Data shown:
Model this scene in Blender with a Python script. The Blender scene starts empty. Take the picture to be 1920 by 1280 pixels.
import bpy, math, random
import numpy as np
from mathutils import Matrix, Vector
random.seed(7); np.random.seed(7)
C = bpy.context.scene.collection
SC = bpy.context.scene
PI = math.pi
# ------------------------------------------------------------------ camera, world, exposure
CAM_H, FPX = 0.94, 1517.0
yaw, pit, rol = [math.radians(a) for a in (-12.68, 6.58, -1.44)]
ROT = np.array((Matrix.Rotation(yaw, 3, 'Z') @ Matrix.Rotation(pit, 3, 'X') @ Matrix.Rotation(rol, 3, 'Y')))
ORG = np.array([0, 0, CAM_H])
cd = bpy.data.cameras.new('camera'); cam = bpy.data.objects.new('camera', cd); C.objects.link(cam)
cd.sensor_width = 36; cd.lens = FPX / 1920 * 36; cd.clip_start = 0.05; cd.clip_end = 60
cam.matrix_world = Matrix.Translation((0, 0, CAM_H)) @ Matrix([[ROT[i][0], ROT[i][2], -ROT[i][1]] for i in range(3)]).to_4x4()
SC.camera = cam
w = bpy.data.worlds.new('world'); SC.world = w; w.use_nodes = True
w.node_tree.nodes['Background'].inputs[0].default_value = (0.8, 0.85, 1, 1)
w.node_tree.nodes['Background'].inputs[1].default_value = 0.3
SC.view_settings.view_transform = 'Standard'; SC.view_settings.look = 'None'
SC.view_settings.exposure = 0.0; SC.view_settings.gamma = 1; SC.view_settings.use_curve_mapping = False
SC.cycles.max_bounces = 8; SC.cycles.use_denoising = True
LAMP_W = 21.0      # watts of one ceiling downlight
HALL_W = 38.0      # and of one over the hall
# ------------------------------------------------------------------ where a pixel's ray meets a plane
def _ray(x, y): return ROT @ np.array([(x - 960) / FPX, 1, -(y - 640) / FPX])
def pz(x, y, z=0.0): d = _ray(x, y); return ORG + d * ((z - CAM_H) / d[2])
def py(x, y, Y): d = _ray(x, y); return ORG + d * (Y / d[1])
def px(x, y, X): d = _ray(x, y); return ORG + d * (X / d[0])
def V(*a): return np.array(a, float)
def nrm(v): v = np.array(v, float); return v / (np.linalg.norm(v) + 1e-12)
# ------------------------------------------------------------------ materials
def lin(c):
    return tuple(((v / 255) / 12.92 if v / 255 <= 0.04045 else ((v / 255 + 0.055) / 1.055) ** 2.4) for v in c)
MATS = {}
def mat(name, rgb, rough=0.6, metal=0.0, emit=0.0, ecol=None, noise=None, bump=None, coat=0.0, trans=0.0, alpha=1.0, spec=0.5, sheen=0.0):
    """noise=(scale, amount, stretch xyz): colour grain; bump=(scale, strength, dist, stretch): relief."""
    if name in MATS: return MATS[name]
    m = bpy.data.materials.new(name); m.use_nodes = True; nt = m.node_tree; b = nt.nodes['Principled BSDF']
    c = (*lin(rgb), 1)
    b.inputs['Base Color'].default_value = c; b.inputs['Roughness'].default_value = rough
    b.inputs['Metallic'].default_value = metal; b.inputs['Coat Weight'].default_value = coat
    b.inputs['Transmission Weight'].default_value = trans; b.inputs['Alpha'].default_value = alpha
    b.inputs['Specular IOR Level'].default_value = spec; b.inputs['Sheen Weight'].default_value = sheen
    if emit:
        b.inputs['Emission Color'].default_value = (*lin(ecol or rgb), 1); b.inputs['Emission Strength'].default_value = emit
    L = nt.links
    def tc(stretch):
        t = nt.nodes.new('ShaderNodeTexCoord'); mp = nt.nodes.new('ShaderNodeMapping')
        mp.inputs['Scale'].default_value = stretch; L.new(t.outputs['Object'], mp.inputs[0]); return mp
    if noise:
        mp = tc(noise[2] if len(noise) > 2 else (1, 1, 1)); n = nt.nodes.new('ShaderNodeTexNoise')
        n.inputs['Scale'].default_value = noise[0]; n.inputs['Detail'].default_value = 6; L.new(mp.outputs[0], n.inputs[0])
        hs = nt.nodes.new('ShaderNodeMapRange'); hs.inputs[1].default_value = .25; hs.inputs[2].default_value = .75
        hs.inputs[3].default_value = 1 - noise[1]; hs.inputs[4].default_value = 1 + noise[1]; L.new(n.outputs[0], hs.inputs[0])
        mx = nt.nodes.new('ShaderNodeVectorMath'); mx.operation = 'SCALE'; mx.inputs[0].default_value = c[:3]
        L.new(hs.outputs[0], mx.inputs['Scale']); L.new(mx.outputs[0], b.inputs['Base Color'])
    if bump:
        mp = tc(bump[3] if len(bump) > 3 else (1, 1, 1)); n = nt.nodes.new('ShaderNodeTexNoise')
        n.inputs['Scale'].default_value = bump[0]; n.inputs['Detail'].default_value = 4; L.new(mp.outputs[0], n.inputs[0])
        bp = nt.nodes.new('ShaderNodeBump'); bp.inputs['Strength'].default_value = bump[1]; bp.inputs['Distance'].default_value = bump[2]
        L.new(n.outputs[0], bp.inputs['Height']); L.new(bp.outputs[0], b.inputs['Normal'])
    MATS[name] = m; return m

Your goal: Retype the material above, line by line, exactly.

Task result:
Model this scene in Blender with a Python script. The Blender scene starts empty. Take the picture to be 1920 by 1280 pixels.
import bpy, math, random
import numpy as np
from mathutils import Matrix, Vector
random.seed(7); np.random.seed(7)
C = bpy.context.scene.collection
SC = bpy.context.scene
PI = math.pi
# ------------------------------------------------------------------ camera, world, exposure
CAM_H, FPX = 0.94, 1517.0
yaw, pit, rol = [math.radians(a) for a in (-12.68, 6.58, -1.44)]
ROT = np.array((Matrix.Rotation(yaw, 3, 'Z') @ Matrix.Rotation(pit, 3, 'X') @ Matrix.Rotation(rol, 3, 'Y')))
ORG = np.array([0, 0, CAM_H])
cd = bpy.data.cameras.new('camera'); cam = bpy.data.objects.new('camera', cd); C.objects.link(cam)
cd.sensor_width = 36; cd.lens = FPX / 1920 * 36; cd.clip_start = 0.05; cd.clip_end = 60
cam.matrix_world = Matrix.Translation((0, 0, CAM_H)) @ Matrix([[ROT[i][0], ROT[i][2], -ROT[i][1]] for i in range(3)]).to_4x4()
SC.camera = cam
w = bpy.data.worlds.new('world'); SC.world = w; w.use_nodes = True
w.node_tree.nodes['Background'].inputs[0].default_value = (0.8, 0.85, 1, 1)
w.node_tree.nodes['Background'].inputs[1].default_value = 0.3
SC.view_settings.view_transform = 'Standard'; SC.view_settings.look = 'None'
SC.view_settings.exposure = 0.0; SC.view_settings.gamma = 1; SC.view_settings.use_curve_mapping = False
SC.cycles.max_bounces = 8; SC.cycles.use_denoising = True
LAMP_W = 21.0      # watts of one ceiling downlight
HALL_W = 38.0      # and of one over the hall
# ------------------------------------------------------------------ where a pixel's ray meets a plane
def _ray(x, y): return ROT @ np.array([(x - 960) / FPX, 1, -(y - 640) / FPX])
def pz(x, y, z=0.0): d = _ray(x, y); return ORG + d * ((z - CAM_H) / d[2])
def py(x, y, Y): d = _ray(x, y); return ORG + d * (Y / d[1])
def px(x, y, X): d = _ray(x, y); return ORG + d * (X / d[0])
def V(*a): return np.array(a, float)
def nrm(v): v = np.array(v, float); return v / (np.linalg.norm(v) + 1e-12)
# ------------------------------------------------------------------ materials
def lin(c):
    return tuple(((v / 255) / 12.92 if v / 255 <= 0.04045 else ((v / 255 + 0.055) / 1.055) ** 2.4) for v in c)
MATS = {}
def mat(name, rgb, rough=0.6, metal=0.0, emit=0.0, ecol=None, noise=None, bump=None, coat=0.0, trans=0.0, alpha=1.0, spec=0.5, sheen=0.0):
    """noise=(scale, amount, stretch xyz): colour grain; bump=(scale, strength, dist, stretch): relief."""
    if name in MATS: return MATS[name]
    m = bpy.data.materials.new(name); m.use_nodes = True; nt = m.node_tree; b = nt.nodes['Principled BSDF']
    c = (*lin(rgb), 1)
    b.inputs['Base Color'].default_value = c; b.inputs['Roughness'].default_value = rough
    b.inputs['Metallic'].default_value = metal; b.inputs['Coat Weight'].default_value = coat
    b.inputs['Transmission Weight'].default_value = trans; b.inputs['Alpha'].default_value = alpha
    b.inputs['Specular IOR Level'].default_value = spec; b.inputs['Sheen Weight'].default_value = sheen
    if emit:
        b.inputs['Emission Color'].default_value = (*lin(ecol or rgb), 1); b.inputs['Emission Strength'].default_value = emit
    L = nt.links
    def tc(stretch):
        t = nt.nodes.new('ShaderNodeTexCoord'); mp = nt.nodes.new('ShaderNodeMapping')
        mp.inputs['Scale'].default_value = stretch; L.new(t.outputs['Object'], mp.inputs[0]); return mp
    if noise:
        mp = tc(noise[2] if len(noise) > 2 else (1, 1, 1)); n = nt.nodes.new('ShaderNodeTexNoise')
        n.inputs['Scale'].default_value = noise[0]; n.inputs['Detail'].default_value = 6; L.new(mp.outputs[0], n.inputs[0])
        hs = nt.nodes.new('ShaderNodeMapRange'); hs.inputs[1].default_value = .25; hs.inputs[2].default_value = .75
        hs.inputs[3].default_value = 1 - noise[1]; hs.inputs[4].default_value = 1 + noise[1]; L.new(n.outputs[0], hs.inputs[0])
        mx = nt.nodes.new('ShaderNodeVectorMath'); mx.operation = 'SCALE'; mx.inputs[0].default_value = c[:3]
        L.new(hs.outputs[0], mx.inputs['Scale']); L.new(mx.outputs[0], b.inputs['Base Color'])
    if bump:
        mp = tc(bump[3] if len(bump) > 3 else (1, 1, 1)); n = nt.nodes.new('ShaderNodeTexNoise')
        n.inputs['Scale'].default_value = bump[0]; n.inputs['Detail'].default_value = 4; L.new(mp.outputs[0], n.inputs[0])
        bp = nt.nodes.new('ShaderNodeBump'); bp.inputs['Strength'].default_value = bump[1]; bp.inputs['Distance'].default_value = bump[2]
        L.new(n.outputs[0], bp.inputs['Height']); L.new(bp.outputs[0], b.inputs['Normal'])
    MATS[name] = m; return m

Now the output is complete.